#### Objective
Begin with the first line and repeat exactly through the line containing "scene.camera = cam"; leave every image out.

#### Recorded data

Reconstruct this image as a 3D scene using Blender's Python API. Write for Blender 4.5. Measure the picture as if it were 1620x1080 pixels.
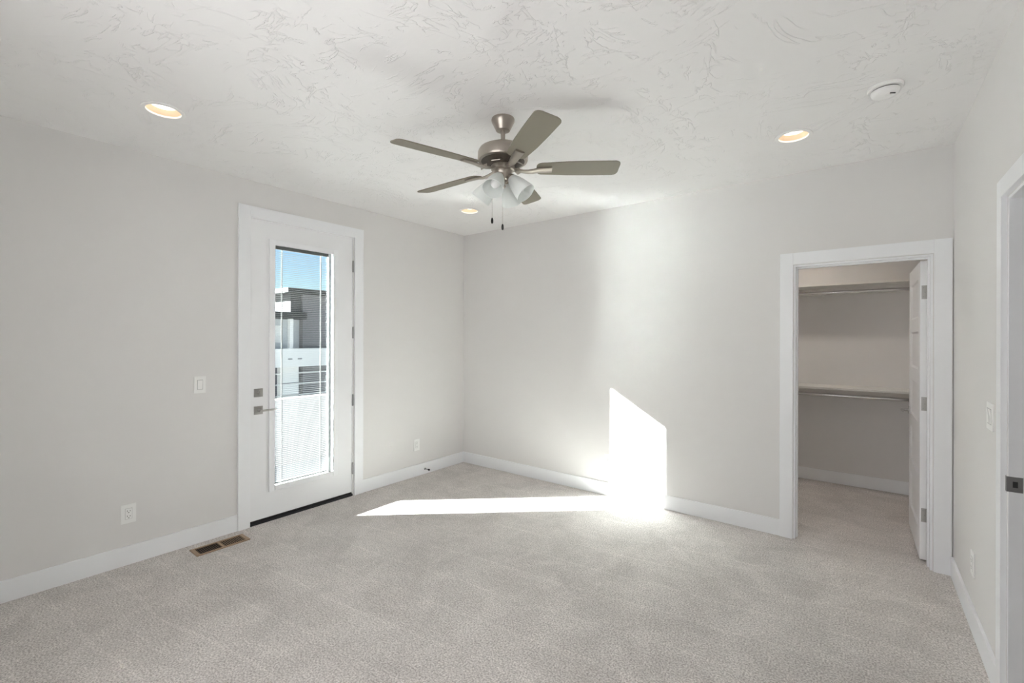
import bpy, bmesh, math, random
from mathutils import Vector, Matrix

for o in list(bpy.data.objects):
    bpy.data.objects.remove(o, do_unlink=True)
C = bpy.context.scene.collection
scene = bpy.context.scene
PI = math.pi
random.seed(4)

# ------------------------------------------------------------------ room size
W = 4.287          # room width (x), left wall x=0, right wall x=W
H = 2.74           # ceiling
YF = -4.14         # wall behind the camera; the far wall is y=0
CD = 1.80          # closet depth
CX0 = 2.30         # closet left end

# ------------------------------------------------------------------ camera
F_PX, YAW, HY, ROLL = 716.05, 0.65887, 535.245, 0.00277
cam_d = bpy.data.cameras.new('camera')
cam = bpy.data.objects.new('camera', cam_d)
C.objects.link(cam)
cam.location = (3.82922, -3.98645, 1.4955)
cam_d.sensor_fit = 'HORIZONTAL'
cam_d.sensor_width = 36.0
cam_d.lens = F_PX / 1620.0 * 36.0
cam_d.shift_y = (HY - 540.0) / 1620.0
cam_d.clip_start = 0.02
cam_d.clip_end = 400
cam.rotation_euler = (Matrix.Rotation(YAW, 3, 'Z') @ Matrix.Rotation(PI/2, 3, 'X') @ Matrix.Rotation(ROLL, 3, 'Z')).to_euler()
scene.camera = cam

# ------------------------------------------------------------------ light
SUNDIR = Vector((1.12, 1.0, -0.69)).normalized()      # travel direction of the sunlight
world = bpy.data.worlds.new('world')
scene.world = world
world.use_nodes = True
nt = world.node_tree
nt.nodes.clear()
wo = nt.nodes.new('ShaderNodeOutputWorld')
bg = nt.nodes.new('ShaderNodeBackground')
sky = nt.nodes.new('ShaderNodeTexSky')
sky.sky_type = 'NISHITA'
sky.sun_disc = False
sky.sun_elevation = math.asin(-SUNDIR.z)
sky.sun_rotation = math.atan2(-SUNDIR.x, -SUNDIR.y)
sky.altitude = 900
sky.air_density = 1.0
sky.dust_density = 0.6
sky.ozone_density = 1.5
bg.inputs['Strength'].default_value = 0.185
nt.links.new(sky.outputs[0], bg.inputs[0])
nt.links.new(bg.outputs[0], wo.inputs[0])

sd = bpy.data.lights.new('sun', 'SUN')
sd.energy = 230.0
sd.angle = math.radians(0.6)
sd.color = (1.0, 0.985, 0.97)
so = bpy.data.objects.new('sun', sd)
C.objects.link(so)
so.rotation_euler = SUNDIR.to_track_quat('-Z', 'Y').to_euler()
so.location = (-6, -6, 6)

# added fill light, set in an invented window behind the camera
FILL_WIN = (1.75, 3.35, 0.70, 2.30)       # x0,x1,z0,z1
ad = bpy.data.lights.new('added_fill_light', 'AREA')
ad.shape = 'RECTANGLE'
ad.size = FILL_WIN[1]-FILL_WIN[0]-0.12
ad.size_y = FILL_WIN[3]-FILL_WIN[2]-0.12
ad.energy = 22.5
ad.color = (1.0, 0.985, 0.985)
ao = bpy.data.objects.new('added_fill_light', ad)
C.objects.link(ao)
ao.location = ((FILL_WIN[0]+FILL_WIN[1])/2, YF-0.065, (FILL_WIN[2]+FILL_WIN[3])/2)
ao.rotation_euler = (PI/2, 0, 0)

scene.view_settings.view_transform = 'Standard'
scene.view_settings.look = 'None'
scene.view_settings.exposure = 0.16
scene.view_settings.gamma = 1.0
scene.view_settings.use_curve_mapping = False

scene.cycles.sample_clamp_indirect = 0.0
scene.cycles.diffuse_bounces = 8
scene.cycles.max_bounces = 14
scene.cycles.transparent_max_bounces = 16
scene.cycles.blur_glossy = 0.0

CAN_W = 4.5        # emission strength of a recessed lamp's disc

# ------------------------------------------------------------------ materials
def principled(name, col, rough=0.5, metal=0.0, spec=0.5):
    m = bpy.data.materials.new(name)
    m.use_nodes = True
    b = m.node_tree.nodes['Principled BSDF']
    b.inputs['Base Color'].default_value = (*col, 1)
    b.inputs['Roughness'].default_value = rough
    b.inputs['Metallic'].default_value = metal
    b.inputs['Specular IOR Level'].default_value = spec
    return m

def nodes(m):
    t = m.node_tree
    return t, t.nodes, t.links, t.nodes['Principled BSDF']

def add_noise_bump(m, scale, strength, dist, detail=3.0, rough=0.5):
    t, n, l, b = nodes(m)
    tc = n.new('ShaderNodeTexCoord')
    nz = n.new('ShaderNodeTexNoise')
    nz.inputs['Scale'].default_value = scale
    nz.inputs['Detail'].default_value = detail
    nz.inputs['Roughness'].default_value = rough
    bp = n.new('ShaderNodeBump')
    bp.inputs['Strength'].default_value = strength
    bp.inputs['Distance'].default_value = dist
    l.new(tc.outputs['Object'], nz.inputs['Vector'])
    l.new(nz.outputs['Fac'], bp.inputs['Height'])
    l.new(bp.outputs['Normal'], b.inputs['Normal'])
    return m

M = {}
M['wall'] = add_noise_bump(principled('wall_paint', (0.752, 0.741, 0.733), 0.62, spec=0.25), 38, 0.10, 0.004, 4)
M['trim'] = principled('trim_paint', (0.87, 0.88, 0.90), 0.38, spec=0.4)
M['door'] = principled('door_paint', (0.86, 0.865, 0.88), 0.40, spec=0.4)
M['plastic'] = principled('white_plastic', (0.88, 0.88, 0.87), 0.32)
M['slat'] = principled('blind_slat_enamel', (0.165, 0.165, 0.163), 0.36, 0.0, spec=1.0)
M['nickel'] = principled('satin_nickel', (0.46, 0.45, 0.44), 0.34, 1.0)
M['hinge'] = principled('hinge_steel', (0.36, 0.36, 0.36), 0.42, 1.0)
M['groove'] = principled('plate_groove', (0.45, 0.45, 0.45), 0.6)
M['recess'] = principled('shadow_dark_recess', (0.10, 0.085, 0.07), 0.5, 0.6)  # shadow under the fan motor put into the metal's colour
M['chrome'] = principled('chrome_rod', (0.72, 0.72, 0.71), 0.16, 1.0)
M['rubber'] = principled('black_rubber', (0.012, 0.012, 0.013), 0.6)
M['slot'] = principled('dark_slot', (0.03, 0.03, 0.03), 0.6)
M['fan_metal'] = principled('brushed_nickel', (0.44, 0.40, 0.355), 0.36, 1.0)
M['blade'] = add_noise_bump(principled('fan_blade_finish', (0.225, 0.205, 0.16), 0.48, spec=0.35), 60, 0.02, 0.001)
M['vent'] = principled('vent_bronze', (0.42, 0.30, 0.20), 0.45, 0.55)
M['vent_louver'] = principled('vent_louver_bronze', (0.10, 0.06, 0.035), 0.5, 0.4)
M['black'] = principled('duct_black', (0.006, 0.006, 0.006), 0.9)
M['baffle'] = principled('cream_baffle', (0.74, 0.59, 0.43), 0.35)
M['shelf'] = principled('shelf_paint', (0.74, 0.73, 0.70), 0.5)
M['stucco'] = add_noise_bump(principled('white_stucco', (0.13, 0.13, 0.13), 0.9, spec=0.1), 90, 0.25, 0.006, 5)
M['deck'] = add_noise_bump(principled('deck_coating', (0.16, 0.16, 0.165), 0.85, spec=0.1), 70, 0.3, 0.004, 5)
M['roof'] = principled('flat_roof', (0.35, 0.35, 0.36), 0.8)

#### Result
Reconstruct this image as a 3D scene using Blender's Python API. Write for Blender 4.5. Measure the picture as if it were 1620x1080 pixels.
import bpy, bmesh, math, random
from mathutils import Vector, Matrix

for o in list(bpy.data.objects):
    bpy.data.objects.remove(o, do_unlink=True)
C = bpy.context.scene.collection
scene = bpy.context.scene
PI = math.pi
random.seed(4)

# ------------------------------------------------------------------ room size
W = 4.287          # room width (x), left wall x=0, right wall x=W
H = 2.74           # ceiling
YF = -4.14         # wall behind the camera; the far wall is y=0
CD = 1.80          # closet depth
CX0 = 2.30         # closet left end

# ------------------------------------------------------------------ camera
F_PX, YAW, HY, ROLL = 716.05, 0.65887, 535.245, 0.00277
cam_d = bpy.data.cameras.new('camera')
cam = bpy.data.objects.new('camera', cam_d)
C.objects.link(cam)
cam.location = (3.82922, -3.98645, 1.4955)
cam_d.sensor_fit = 'HORIZONTAL'
cam_d.sensor_width = 36.0
cam_d.lens = F_PX / 1620.0 * 36.0
cam_d.shift_y = (HY - 540.0) / 1620.0
cam_d.clip_start = 0.02
cam_d.clip_end = 400
cam.rotation_euler = (Matrix.Rotation(YAW, 3, 'Z') @ Matrix.Rotation(PI/2, 3, 'X') @ Matrix.Rotation(ROLL, 3, 'Z')).to_euler()
scene.camera = cam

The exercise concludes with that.